UNH ready to begin NCAA run in regionals

DURHAM – It’s been a tale of two seasons for the University of New Hampshire men’s hockey team. After sprinting out of the gate winning 12 of their first 17 games, the Wildcats faltered in 2013, playing below .500 down the stretch and failing to advance past the Hockey East tournament quarterfinals for the third time in four years.

The ’Cats are hoping to recapture some of their early season magic with a start fresh start Friday when they face the University of Denver in the opening round of the NCAA Division I championship tournament at 8 p.m. at the Verizon Wireless Center in Manchester.

“We want to make a statement like we did at the start of the year,” senior captain Connor Hardowa said. “We’ve been in that mentality ever since we lost to Providence (in the Hockey East tournament).”

“We’re in a new season now. We’re going try to put some consistency together and play well now. It’s all about now,” said UNH head coach Dick Umile. “The positive of it is that our team got a little bit of a rest. I think we’re anxious to get back playing, and playing at the Verizon.”

Still, Umile knows the Wildcats are playing with a slim margin for error.

“You can’t have lapses in the NCAA tournament because there is no tomorrow,” he said. “It’s one and done if you don’t play well. The focus will be to not beat ourselves.”

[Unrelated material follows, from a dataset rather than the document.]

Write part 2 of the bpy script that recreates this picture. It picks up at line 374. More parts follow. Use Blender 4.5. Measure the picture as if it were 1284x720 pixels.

Keys to success, Umile said, will be strong puck management and not giving up odd-man rushes. To hone their game, the Wildcats will practice in Dover this week because the rink there is the same size as Verizon Center’s.

Scoring is one area where the Wildcats would like to improve their recent fortunes. Until January, the team averaged a solid 3.22 goals a game, but in its past seven contests, just 2.58 goals a game. UNH ranks 12th in the nation in scoring while Denver is ranked third.

This will be UNH’s fifth NCAA tournament game in Manchester, where they have a 2-2 record. The Wildcats will have to win two more games this weekend in order to advance to their first Frozen Four since 2003. This is the fifth time New Hampshire has hosted the regional quarterfinals.

Friday’s confrontation will be the second time the teams have faced off against each other this season. The Wildcats and Pioneers went at it in November in Denver with UNH bouncing back from a 3-0 first period deficit to score four goals in the final 20 minutes to snatch a 6-4 victory. Hat tricks by Kevin Goumas and Grayson Downing led the UNH attack.

“We know a little bit about Denver from playing out there on Thanksgiving. We were able to get a win after falling behind 3-0. That was probably a very important time for our team, playing Colorado College and Denver really brought the team together.”

Umile has full confidence in goalie Casey DeSmith of Rochester even though he pulled the sophomore netminder nine minutes into the initial confrontation with Denver after DeSmith surrendered three goals on five shots.

“The way he competes I think he’ll handle it (the rematch) fine,” Umile said. “The way he started his career was under a lot of pressure, and he handled that well. I think he’s anxious to prove he’s as good as any goalie in the tournament.”

In the other quarterfinal contest Friday, Hockey East tournament champion UMass Lowell takes on Wisconsin. The Eastern Regional final is Saturday with the winner advancing to the Frozen Four on April 5 in Pittsburgh.

The Pioneers come into the contest with an overall record of 20-13-5 compared to UNH’s overall record of 19-11-7. Denver has won seven NCAA Division I championships in its history and is making it sixth consecutive NCAA appearance. New Hampshire has never won a national championship.

“They’ve got it all. They’ve got balance throughout their team, experience, tradition, so it should be a heck of a game,” Umile said. “We need to make sure we can control odd-man rushes and face-off plays, areas where you can hurt yourself and beat yourself.”

“We can’t give them any chances in tight. They’ve got some guys that have a lot of skill up front,” Hardowa said, “They’re an all-around good team that can put pucks in the net and stop pucks from going in.”

It’s not lost on Umile the significance that UNH returns to NCAA tournament after missing out last season.

“Sometimes people who are there a lot take it for granted. Personally I don’t,” he said. “It’s a place you try to get to every year and it’s not an easy place to get to.”